Problem description: Please quote exactly the lines below from the line containing "base = MB();" to the line containing "x = 16*k+6.6", both lines included, and nothing else.
— Start Supplied data —
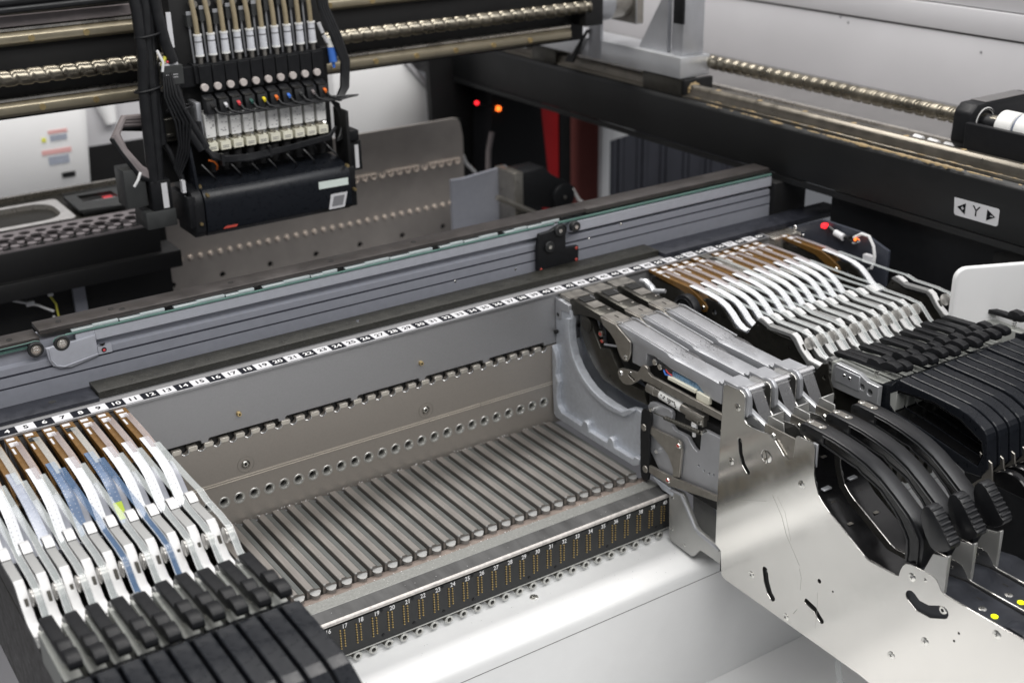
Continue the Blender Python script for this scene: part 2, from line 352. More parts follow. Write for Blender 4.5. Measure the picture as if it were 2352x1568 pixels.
for x in (272.7, 475.5): screw(bay, (x, -5, -40.4), '-y', 2.6, 'hex', 'brass', 3.0)
# ribs
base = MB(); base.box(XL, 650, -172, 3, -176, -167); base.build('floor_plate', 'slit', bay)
rb = MB(); prof = [(0, -167), (0, -155.5), (.5, -155), (6.8, -155), (8.6, -156.4), (13.0, -156.8), (13.5, -157.3), (13.5, -167)]
y0, y1 = -157, -8
n = len(prof)
rings_ = [(y1, 0), (y0+4, 0), (y0, 0)]
vs = []
for yy, dz in rings_: vs += [(u, yy, v) for u, v in prof]
fs = [list(range(n)), list(range(2*n, 3*n))[::-1]]
for k in (0, 1): fs += [(k*n+i, (k+1)*n+i, (k+1)*n+(i+1) % n, k*n+(i+1) % n) for i in range(n)]
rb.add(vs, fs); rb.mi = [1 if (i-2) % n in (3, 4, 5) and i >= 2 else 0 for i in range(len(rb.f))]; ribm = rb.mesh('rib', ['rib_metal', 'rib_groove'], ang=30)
em = MB(); N = 14
N = 14
vs = [(0, 0, 0.35)]+[(5.4*math.cos(2*PI*i/N), 2.5*math.sin(2*PI*i/N), -.3+(.9 if math.sin(2*PI*i/N) > 0 else -.9)*abs(math.sin(2*PI*i/N))) for i in range(N)]
em.add(vs, [(0, 1+i, 1+(i+1) % N) for i in range(N)]); em.rod((0, 0, -5), (0, 0, -.9), 4.6, 14); scoopm = em.mesh('rib_end', 'chip_metal', ang=60)
cm = MB(); cm.box(-1.3, 1.3, -.9, .9, -2, .3); chipm = cm.mesh('rib_corner', 'chip_metal', bevel=.3, seg=1)
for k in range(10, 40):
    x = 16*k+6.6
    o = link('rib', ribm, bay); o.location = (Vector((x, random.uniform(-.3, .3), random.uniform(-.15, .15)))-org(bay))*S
    o = link('rib_end', scoopm, bay); o.location = (Vector((x+7.6, -158.3, -158.6))-org(bay))*S; o.rotation_euler = (random.uniform(.1, .25), 0, random.uniform(-.1, .1))
    o = link('rib_corner', chipm, bay); o.location = (Vector((x+1.6, -157.2, -155.2))-org(bay))*S; o.rotation_euler = (0, 0, random.uniform(-.2, .2))
b = MB(); b.box(XL, 651, -171.6, -158.6, -176, -164); b.build('front_trough', 'maroon_trough' if 'maroon_trough' in MATS else 'wall_warm', bay)
b = MB(); b.box(XL, 651, -187, -171.8, -200, -160); b.build('ledge_strip', 'ledge_strip', bay, bevel=.4, seg=1)
b = MB(); b.prism([(-187.2, -200), (-187.2, -160.1), (-203.6, -161.2), (-204.6, -200)], 'x', XL, 651); b.build('brushed_ledge', 'brushed', bay)
b = MB(); pts = [(-203.8, -161.2)]+[(-203.8-2.7*math.sin(t), -163.9+2.7*math.cos(t)) for t in (.2, .5, .9, 1.3, 1.57)]+[(-206.4, -164.6), (-203, -166)]
b.prism(pts, 'x', XL, 651); b.build('rounded_edge', 'worn_edge', bay)
b = MB()
for i in range(260):
    zone = random.random(); x = random.uniform(230, 645)
    if zone < .40: y, z = random.uniform(-9.5, -6.5)+random.uniform(-2, 0)*random.random(), -154.9
    elif zone < .62: y, z = random.uniform(-173, -171.3), -159.7
    elif zone < .8: y, z = random.uniform(-203, -172), -159.9
    else: y, z = random.uniform(-155, -10), -154.9; x = 16*int(x/16)+6.6+random.uniform(.5, 5)
    s_ = random.uniform(.15, .55)*(1.5 if zone < .62 else .8); a = random.uniform(0, 3)
    p = [(x+s_*random.uniform(.6, 1.3)*math.cos(a+t), y+s_*random.uniform(.5, 1)*math.sin(a+t), z) for t in (0, 1.7, 3.2, 4.6)]
    b.add(p+[(x, y, z+s_*.9)], [(0, 1, 4), (1, 2, 4), (2, 3, 4), (3, 0, 4), (3, 2, 1, 0)])
o = b.build('metal_dust', 'dust', None, smooth=False); o['kind'] = 'stuff'; o['label'] = 'pale metal dust and flakes lying along the ribs and front ledge'

# ------------------------------------------------------------------ number board with gold contacts
brd = thing('connector_board', 'black printed board numbered in white with gold contact columns under the front ledge', 'connector board', (440, -206, -184))
b = MB(); b.box(XL, 651.6, -206, -203.2, -200, -166.6); b.build('board', 'board_black', brd)
pinb = MB()
for c, (dx, cnt, zz) in enumerate(((-2.0, 8, -172.4), (2.0, 7, -173.6))):
    for i in range(cnt): pinb.rod((dx, 0.3, zz-i*2.75), (dx, -1.0, zz-i*2.75), 0.95, 7, .6)
pinm = pinb.mesh('contact_pins', 'gold')
for k in range(14, 41):
    o = link('contact_pins', pinm, brd, 'stuff'); o.location = (Vector((16*k, -206, 0))-org(brd))*S
    text(str(k), 6.4, (16*k+2.8, -206.12, -169.6), RX90, 'white_print', brd, .10, sx=.86)
for x in (376, 408.5, 472.5, 504, 568.3, 632, 344, 312): 
    for z in (-168.5, -194.8): screw(brd, (x-1.5*0, -206, z), '-y', 1.7, 'hex', 'plastic_black', .5)
bp = thing('bushing_plate', 'narrow steel strip with a row of round bushings hanging below the number board', 'bushing plate', (440, -203, -203))
b = MB(); b.box(XL, 651.6, -206.6, -199, -201.2, -200.2); b.build('strip', 'bushing', bp)
hm = MB(); hm.ring((0, 0, 0), 'y', 4.3, 2.3, -3.2, 4, 22); hm.ring((0, 0, 0), 'y', 3.3, 2.2, -3.5, -2, 20); hm.rod((0, 2, 0), (0, 4.4, 0), 2.5, 14, m=1)
hm.prism([(-9.0, 4.6), (-4.2, 4.6), (-4.2, -.8)], 'y', -1.5, 1, 2)
hm = hm.mesh('bushing', ['bushing', 'hole_dark', 'steel_dark'], bevel=0)
for k in range(14, 41):
    o = link('bushing', hm, bp); o.location = (Vector((16*k-2.7, -203, -206.4))-org(bp))*S

# ------------------------------------------------------------------ number rail along the top of the bay
nr = thing('number_rail', 'thin steel rail with black and white number labels along the top of the bay wall', 'number rail', (500, 6, -2))
b = MB(); b.box(-40, 972, -7.6, 19, -2.6, 0); b.build('rail_plate', 'wall_grey', nr, bevel=.25, seg=1)
for k in range(2, 61):
    white = k % 2 == 1
    b = MB(); b.box(16*k-8, 16*k+8, -6.0, 7.2, .05, .25+(.06 if white else 0))
    lb = b.build('number_label', 'label_white' if white else 'label_black', nr)
    text(str(k), 9.6, (16*k+.2, .3, .40), FACE['+z'], 'ink' if white else 'white_print', lb, .22 if white else .14, sx=1.0)

# ------------------------------------------------------------------ bars on the rail and the conveyor behind
cb = thing('clamp_bar', 'dusty bronze-black bar screwed down behind the number labels', 'clamp bar', (480, 30, 3))
b = MB(); b.box(150.5, 816, 18.5, 46.5, .2, 7.2); b.build('bar', 'bronze_bar', cb, bevel=.4)
for i in range(9): screw(cb, (185+i*76, 27+(i % 2)*1.5, 7.2), '+z', 3.2, 'hex', 'bronze_bar', .35)
b = MB(); b.rod((424, 31, 7), (424, 31, 8.2), 2.0, 14, 1.6); b.build('bolt_head', 'chrome', cb)
lb_ = thing('lower_bar', 'flat dark bar at the left end of the bronze bar, scratched and dusty', 'bar', (50, 30, 2))
b = MB(); b.box(-60, 150, 14.6, 45, .2, 3.6); b.build('bar', 'dark_bar', lb_, bevel=.3); b = MB(); b.rod((112, 31, 3), (112, 31, 3.75), 3.4, 16); b.build('bolt_hole', 'hole_dark', lb_)
rb_ = thing('end_bar', 'black bar running on past the bronze bar to under the right beam', 'bar', (980, 20, 2))
b = MB(); b.box(816.4, 1118, 8, 44, -2, 5.4); b.build('bar', 'dark_bar', rb_, bevel=.6)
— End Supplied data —
Solution:
base = MB(); base.box(XL, 650, -172, 3, -176, -167); base.build('floor_plate', 'slit', bay)
rb = MB(); prof = [(0, -167), (0, -155.5), (.5, -155), (6.8, -155), (8.6, -156.4), (13.0, -156.8), (13.5, -157.3), (13.5, -167)]
y0, y1 = -157, -8
n = len(prof)
rings_ = [(y1, 0), (y0+4, 0), (y0, 0)]
vs = []
for yy, dz in rings_: vs += [(u, yy, v) for u, v in prof]
fs = [list(range(n)), list(range(2*n, 3*n))[::-1]]
for k in (0, 1): fs += [(k*n+i, (k+1)*n+i, (k+1)*n+(i+1) % n, k*n+(i+1) % n) for i in range(n)]
rb.add(vs, fs); rb.mi = [1 if (i-2) % n in (3, 4, 5) and i >= 2 else 0 for i in range(len(rb.f))]; ribm = rb.mesh('rib', ['rib_metal', 'rib_groove'], ang=30)
em = MB(); N = 14
N = 14
vs = [(0, 0, 0.35)]+[(5.4*math.cos(2*PI*i/N), 2.5*math.sin(2*PI*i/N), -.3+(.9 if math.sin(2*PI*i/N) > 0 else -.9)*abs(math.sin(2*PI*i/N))) for i in range(N)]
em.add(vs, [(0, 1+i, 1+(i+1) % N) for i in range(N)]); em.rod((0, 0, -5), (0, 0, -.9), 4.6, 14); scoopm = em.mesh('rib_end', 'chip_metal', ang=60)
cm = MB(); cm.box(-1.3, 1.3, -.9, .9, -2, .3); chipm = cm.mesh('rib_corner', 'chip_metal', bevel=.3, seg=1)
for k in range(10, 40):
    x = 16*k+6.6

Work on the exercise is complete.